Whether for cooperation or conflict, sacred values, like devotion to God or a collective cause,
signal group identity and operate as moral imperatives that inspire non-rational exertions independent
of likely outcomes. In interviews, experiments, and surveys with Palestinians, Israelis, Indonesians,
Indians, Afghans, and Iranians, my research with psychologists Jeremy Ginges and Douglas Medin finds
that offering people material incentives (large amounts of money, guarantees for a life free of political
violence) to compromise sacred values can backfire, increasing stated willingness to use violence toward
compromise.
This research, supported by the U.S. Department of Defense and the National Science Foundation, shows that
backfire effects occur both for sacred values with clear religious investment (Jerusalem, Shariah law)
and those with initially none (Iran’s right to nuclear capability, Palestinian refugees’ right of return).
During protracted intergroup conflict, secular issues tend to become sacralized and non-negotiable, regardless
of material rewards or punishments, as with Iran’s nuclear program among regime supporters.
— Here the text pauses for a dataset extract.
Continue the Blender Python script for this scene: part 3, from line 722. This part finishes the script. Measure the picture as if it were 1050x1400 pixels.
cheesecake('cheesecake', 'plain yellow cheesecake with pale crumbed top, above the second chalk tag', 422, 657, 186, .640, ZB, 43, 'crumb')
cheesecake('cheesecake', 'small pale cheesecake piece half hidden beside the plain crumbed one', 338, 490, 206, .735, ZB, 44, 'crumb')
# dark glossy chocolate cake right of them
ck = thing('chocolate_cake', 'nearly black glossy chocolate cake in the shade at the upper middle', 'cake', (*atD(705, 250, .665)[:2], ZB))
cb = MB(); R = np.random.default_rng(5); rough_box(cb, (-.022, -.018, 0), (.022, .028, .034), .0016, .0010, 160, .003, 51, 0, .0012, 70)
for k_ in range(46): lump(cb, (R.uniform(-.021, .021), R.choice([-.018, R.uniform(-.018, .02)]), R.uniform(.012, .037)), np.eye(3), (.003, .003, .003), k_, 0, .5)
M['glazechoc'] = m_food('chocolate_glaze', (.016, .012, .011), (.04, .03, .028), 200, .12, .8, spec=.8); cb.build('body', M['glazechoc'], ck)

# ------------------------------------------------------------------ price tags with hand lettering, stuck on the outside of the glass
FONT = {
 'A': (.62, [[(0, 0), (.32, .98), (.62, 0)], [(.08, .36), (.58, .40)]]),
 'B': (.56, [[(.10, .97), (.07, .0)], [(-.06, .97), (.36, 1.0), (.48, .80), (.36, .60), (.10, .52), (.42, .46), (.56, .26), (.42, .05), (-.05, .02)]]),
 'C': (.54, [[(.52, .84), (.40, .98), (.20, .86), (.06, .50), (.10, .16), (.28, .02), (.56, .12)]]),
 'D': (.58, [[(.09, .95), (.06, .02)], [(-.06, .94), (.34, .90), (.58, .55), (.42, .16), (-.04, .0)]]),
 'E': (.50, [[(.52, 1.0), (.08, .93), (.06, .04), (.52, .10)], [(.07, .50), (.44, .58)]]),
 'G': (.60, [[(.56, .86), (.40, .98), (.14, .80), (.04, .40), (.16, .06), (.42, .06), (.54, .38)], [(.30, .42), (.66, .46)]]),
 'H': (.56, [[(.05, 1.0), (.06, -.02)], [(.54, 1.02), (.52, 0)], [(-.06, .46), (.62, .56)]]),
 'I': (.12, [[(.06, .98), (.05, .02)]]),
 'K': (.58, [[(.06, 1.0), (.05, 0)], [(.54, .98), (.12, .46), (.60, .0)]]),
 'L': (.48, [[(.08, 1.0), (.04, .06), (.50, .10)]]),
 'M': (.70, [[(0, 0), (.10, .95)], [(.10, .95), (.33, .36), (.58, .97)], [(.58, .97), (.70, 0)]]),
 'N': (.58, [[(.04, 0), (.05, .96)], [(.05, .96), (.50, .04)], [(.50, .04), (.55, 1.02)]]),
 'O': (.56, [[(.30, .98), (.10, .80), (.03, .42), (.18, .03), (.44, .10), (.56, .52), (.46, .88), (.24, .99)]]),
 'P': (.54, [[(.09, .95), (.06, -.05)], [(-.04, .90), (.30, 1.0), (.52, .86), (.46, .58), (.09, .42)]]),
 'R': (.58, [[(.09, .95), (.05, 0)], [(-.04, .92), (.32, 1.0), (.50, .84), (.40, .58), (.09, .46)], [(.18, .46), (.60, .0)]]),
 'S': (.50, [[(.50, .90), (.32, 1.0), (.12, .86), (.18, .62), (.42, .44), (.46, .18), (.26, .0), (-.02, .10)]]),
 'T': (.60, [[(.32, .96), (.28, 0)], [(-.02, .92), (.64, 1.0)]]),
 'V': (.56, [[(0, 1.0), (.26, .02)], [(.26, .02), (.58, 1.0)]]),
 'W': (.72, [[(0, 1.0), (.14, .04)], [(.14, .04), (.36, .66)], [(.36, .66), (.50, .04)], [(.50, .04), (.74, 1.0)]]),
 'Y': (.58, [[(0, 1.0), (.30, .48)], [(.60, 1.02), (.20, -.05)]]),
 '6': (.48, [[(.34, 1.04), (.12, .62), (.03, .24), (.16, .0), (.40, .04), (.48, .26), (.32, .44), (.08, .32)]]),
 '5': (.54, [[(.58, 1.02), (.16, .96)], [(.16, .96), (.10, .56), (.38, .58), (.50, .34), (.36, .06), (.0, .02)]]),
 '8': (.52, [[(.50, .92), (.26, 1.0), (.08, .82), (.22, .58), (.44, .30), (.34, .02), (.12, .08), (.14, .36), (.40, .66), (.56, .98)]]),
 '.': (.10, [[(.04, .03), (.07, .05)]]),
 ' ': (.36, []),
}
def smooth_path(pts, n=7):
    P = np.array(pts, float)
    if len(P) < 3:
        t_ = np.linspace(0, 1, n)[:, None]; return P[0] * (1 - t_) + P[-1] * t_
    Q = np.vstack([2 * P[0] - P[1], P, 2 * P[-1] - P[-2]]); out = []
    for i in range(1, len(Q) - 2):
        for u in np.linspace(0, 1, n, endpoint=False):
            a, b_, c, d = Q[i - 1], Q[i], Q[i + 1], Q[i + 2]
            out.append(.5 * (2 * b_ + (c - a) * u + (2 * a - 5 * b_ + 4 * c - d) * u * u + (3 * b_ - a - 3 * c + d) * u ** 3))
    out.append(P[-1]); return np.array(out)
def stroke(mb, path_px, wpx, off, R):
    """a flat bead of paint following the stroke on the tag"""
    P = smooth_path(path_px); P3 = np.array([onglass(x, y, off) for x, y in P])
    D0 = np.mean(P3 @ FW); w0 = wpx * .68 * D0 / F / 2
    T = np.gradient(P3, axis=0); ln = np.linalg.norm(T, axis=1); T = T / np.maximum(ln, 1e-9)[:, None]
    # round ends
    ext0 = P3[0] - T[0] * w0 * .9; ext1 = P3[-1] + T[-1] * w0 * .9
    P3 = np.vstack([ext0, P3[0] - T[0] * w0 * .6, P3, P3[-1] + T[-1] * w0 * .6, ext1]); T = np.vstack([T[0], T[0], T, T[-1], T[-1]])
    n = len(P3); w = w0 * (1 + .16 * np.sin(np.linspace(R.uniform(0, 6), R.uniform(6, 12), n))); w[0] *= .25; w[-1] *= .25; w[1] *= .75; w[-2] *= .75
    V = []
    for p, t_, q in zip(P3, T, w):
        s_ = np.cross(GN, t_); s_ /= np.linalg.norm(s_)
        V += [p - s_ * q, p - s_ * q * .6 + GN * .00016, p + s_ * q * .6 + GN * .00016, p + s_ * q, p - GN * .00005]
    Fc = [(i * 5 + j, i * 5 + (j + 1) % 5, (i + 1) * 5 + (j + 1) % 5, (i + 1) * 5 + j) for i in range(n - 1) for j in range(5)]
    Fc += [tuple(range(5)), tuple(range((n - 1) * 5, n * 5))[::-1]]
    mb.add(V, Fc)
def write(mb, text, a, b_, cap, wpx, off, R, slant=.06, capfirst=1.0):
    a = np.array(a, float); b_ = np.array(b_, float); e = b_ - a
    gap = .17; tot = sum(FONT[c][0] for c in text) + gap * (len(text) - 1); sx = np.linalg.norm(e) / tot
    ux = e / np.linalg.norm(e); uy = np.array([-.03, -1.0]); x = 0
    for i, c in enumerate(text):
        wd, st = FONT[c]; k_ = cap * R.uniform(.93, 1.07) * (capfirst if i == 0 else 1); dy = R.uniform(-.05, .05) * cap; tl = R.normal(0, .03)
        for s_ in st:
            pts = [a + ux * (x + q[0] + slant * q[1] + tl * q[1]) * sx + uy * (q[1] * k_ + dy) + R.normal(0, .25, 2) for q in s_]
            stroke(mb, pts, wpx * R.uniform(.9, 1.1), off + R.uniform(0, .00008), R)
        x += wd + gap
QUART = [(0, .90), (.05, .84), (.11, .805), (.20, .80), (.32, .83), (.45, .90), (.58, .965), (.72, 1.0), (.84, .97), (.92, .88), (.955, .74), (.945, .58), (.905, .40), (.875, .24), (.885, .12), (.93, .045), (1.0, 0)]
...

In a multiyear
study, we found that Palestinian adolescents who perceived strong threats to their people and were highly
involved in religious ritual were most likely to see political issues like the right of refugees to return
to homes in Israel as absolute moral imperatives, forbidding Palestinian leaders to compromise whatever
the costs.
Our work with Greg Berns and his neuroeconomics team suggests that such values become transcendent,
emotionally-charged yet stable over time, and processed in the brain as duties bound by rules rather
than utilitarian calculations. Neuroimaging also reveals that violations of sacred values trigger emotional
responses consistent with sentiments of moral outrage.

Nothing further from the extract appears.